Un fragmento es un trozo irregular de algo que se ha roto. Se podría decir que el escritor tiene algo bello, como un jarrón, por ejemplo, y lo arroja al aire, de tal modo que cae y se descompone en un montón de trozos (capítulos) diferentes. Así, ofrece esos fragmentos al lector, se los va proporcionando poco a poco. A veces, en un orden sistemático; otras, de un modo caprichoso. El lector se encargará de unir esos fragmentos de nuevo para entender la obra. Para volver a contemplar el jarrón.

Y sin embargo, yo no creo que se la más exacta. No me apetece hablar de fragmentos después de leer “Los libros luciérnaga”, sino que me vienen a la cabeza unos hilos.
Así, tendríamos en nuestras manos tres filamentos, tres hebras, tres historias. Por un lado, a Ulises Font y su hermano Melquiades Espí, un librero, ambos tratando de resolver un misterio, de encontrar un códice, mientras se redescubren, se sopesan, se recuerdan y se vuelven a encontrar.
Por otro, a Felipe, el chico que, en palabras de su autora, soñaba con hacer una revolución y acabó montando un bar (el Gato en el tejado) pero ha dejado muchos nudos sin deshacer en Fenexía.
Y finalmente tenemos a Lucía, la escritora, la Jezabel particular de Pian, la chica encerrada en el cuarto de la plancha que huye de un falso ángel exterminador.
Estos tres hilos se van superponiendo, se alternan, nos trenzan un telar. Las líneas se entrecruzan, se cubren, pero nunca se separan. No son cruces aleatorios, no buscan trampa ni están enlazados al azar. Los hilos siguen el patrón, y por muy caprichosos que parezcan en realidad son tejidos en el momento oportuno.
Al llegar al final lo entenderemos todo, así como has de esperar al final del telar para ver la imagen que han tramado.
Y todos los misterios quedarán resueltos, las incógnitas descubiertas, las preguntas contestadas.

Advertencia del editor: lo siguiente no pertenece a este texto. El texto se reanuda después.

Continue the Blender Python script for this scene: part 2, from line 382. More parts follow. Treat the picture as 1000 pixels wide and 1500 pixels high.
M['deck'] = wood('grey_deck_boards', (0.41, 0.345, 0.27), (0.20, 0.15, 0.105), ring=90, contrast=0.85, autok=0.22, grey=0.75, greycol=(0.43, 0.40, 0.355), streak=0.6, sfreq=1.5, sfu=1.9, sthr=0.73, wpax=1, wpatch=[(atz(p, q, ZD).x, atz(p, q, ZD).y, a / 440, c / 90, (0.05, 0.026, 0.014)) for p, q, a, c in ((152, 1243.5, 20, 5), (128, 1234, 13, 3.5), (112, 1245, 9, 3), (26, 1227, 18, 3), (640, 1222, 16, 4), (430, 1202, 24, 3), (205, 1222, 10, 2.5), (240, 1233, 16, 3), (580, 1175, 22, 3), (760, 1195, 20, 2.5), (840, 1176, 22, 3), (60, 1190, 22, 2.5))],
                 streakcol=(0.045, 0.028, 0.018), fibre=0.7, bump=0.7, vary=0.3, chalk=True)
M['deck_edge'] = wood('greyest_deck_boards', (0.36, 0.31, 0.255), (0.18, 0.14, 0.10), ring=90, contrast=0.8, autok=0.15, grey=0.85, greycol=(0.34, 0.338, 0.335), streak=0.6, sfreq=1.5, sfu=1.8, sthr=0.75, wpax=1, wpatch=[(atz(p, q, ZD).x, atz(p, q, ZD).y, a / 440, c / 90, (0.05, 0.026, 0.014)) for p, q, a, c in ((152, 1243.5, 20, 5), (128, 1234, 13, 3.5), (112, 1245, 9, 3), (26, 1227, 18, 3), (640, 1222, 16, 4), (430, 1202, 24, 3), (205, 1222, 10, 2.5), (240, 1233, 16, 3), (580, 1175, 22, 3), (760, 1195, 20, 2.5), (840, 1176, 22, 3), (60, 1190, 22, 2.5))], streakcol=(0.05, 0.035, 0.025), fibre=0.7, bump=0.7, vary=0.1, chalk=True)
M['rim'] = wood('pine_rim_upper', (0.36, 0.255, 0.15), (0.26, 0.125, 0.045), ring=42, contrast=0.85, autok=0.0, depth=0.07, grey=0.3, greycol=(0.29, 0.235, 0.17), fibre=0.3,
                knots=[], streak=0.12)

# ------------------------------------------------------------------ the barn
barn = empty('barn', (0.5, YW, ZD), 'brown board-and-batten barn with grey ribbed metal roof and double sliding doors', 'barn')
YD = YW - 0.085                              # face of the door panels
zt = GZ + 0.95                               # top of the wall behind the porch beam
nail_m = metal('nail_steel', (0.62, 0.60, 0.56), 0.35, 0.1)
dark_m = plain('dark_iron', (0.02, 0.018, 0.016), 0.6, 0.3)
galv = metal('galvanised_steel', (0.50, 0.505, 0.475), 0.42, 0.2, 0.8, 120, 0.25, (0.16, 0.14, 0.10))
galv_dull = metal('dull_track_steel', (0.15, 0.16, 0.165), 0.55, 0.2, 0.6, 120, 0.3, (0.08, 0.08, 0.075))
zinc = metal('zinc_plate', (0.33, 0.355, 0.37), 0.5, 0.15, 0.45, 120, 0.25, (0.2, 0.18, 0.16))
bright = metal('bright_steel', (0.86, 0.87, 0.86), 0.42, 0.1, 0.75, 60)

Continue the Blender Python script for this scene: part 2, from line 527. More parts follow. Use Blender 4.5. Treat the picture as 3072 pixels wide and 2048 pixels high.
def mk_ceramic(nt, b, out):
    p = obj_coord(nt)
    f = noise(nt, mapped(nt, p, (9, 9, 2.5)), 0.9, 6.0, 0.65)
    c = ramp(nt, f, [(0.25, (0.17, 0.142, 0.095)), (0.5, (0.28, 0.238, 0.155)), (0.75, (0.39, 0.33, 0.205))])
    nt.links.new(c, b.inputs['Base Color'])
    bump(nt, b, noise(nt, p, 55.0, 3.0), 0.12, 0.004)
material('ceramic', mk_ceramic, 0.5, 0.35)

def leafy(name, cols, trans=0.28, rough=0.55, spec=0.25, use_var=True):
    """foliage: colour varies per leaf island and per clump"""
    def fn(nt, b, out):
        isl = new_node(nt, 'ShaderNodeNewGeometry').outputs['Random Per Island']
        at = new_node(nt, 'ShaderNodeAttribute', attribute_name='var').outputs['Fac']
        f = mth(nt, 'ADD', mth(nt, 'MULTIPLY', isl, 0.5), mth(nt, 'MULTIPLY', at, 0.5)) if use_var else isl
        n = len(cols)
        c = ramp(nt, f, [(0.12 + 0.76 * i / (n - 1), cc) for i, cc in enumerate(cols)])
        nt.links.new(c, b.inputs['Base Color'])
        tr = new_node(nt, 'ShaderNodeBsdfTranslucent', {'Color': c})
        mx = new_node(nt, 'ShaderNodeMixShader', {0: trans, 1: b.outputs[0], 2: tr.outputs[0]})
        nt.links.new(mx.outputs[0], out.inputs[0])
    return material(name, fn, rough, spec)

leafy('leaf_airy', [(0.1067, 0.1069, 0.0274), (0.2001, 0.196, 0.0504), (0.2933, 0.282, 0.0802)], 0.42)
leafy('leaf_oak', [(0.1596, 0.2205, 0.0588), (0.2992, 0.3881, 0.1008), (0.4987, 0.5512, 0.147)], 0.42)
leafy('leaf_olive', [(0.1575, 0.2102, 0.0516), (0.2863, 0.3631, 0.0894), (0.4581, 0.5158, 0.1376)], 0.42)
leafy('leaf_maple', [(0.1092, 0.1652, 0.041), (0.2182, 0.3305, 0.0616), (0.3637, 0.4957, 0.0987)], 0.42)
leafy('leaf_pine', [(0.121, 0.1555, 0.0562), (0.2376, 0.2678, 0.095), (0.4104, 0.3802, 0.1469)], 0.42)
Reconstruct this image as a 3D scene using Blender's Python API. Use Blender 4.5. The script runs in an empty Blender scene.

Sabremos qué pasará en la vieja tienda de libros, en el Gato en el Tejado, en el cuarto de la plancha de Cardiff, en la contraportada de un viejo diccionario de latín.
Nos gustará el telar; lo llevaremos encima durante mucho tiempo, no sólo en las noches frías, sino sobre todo, en las tardes de domingo.
Han de leer el libro para saber porqué.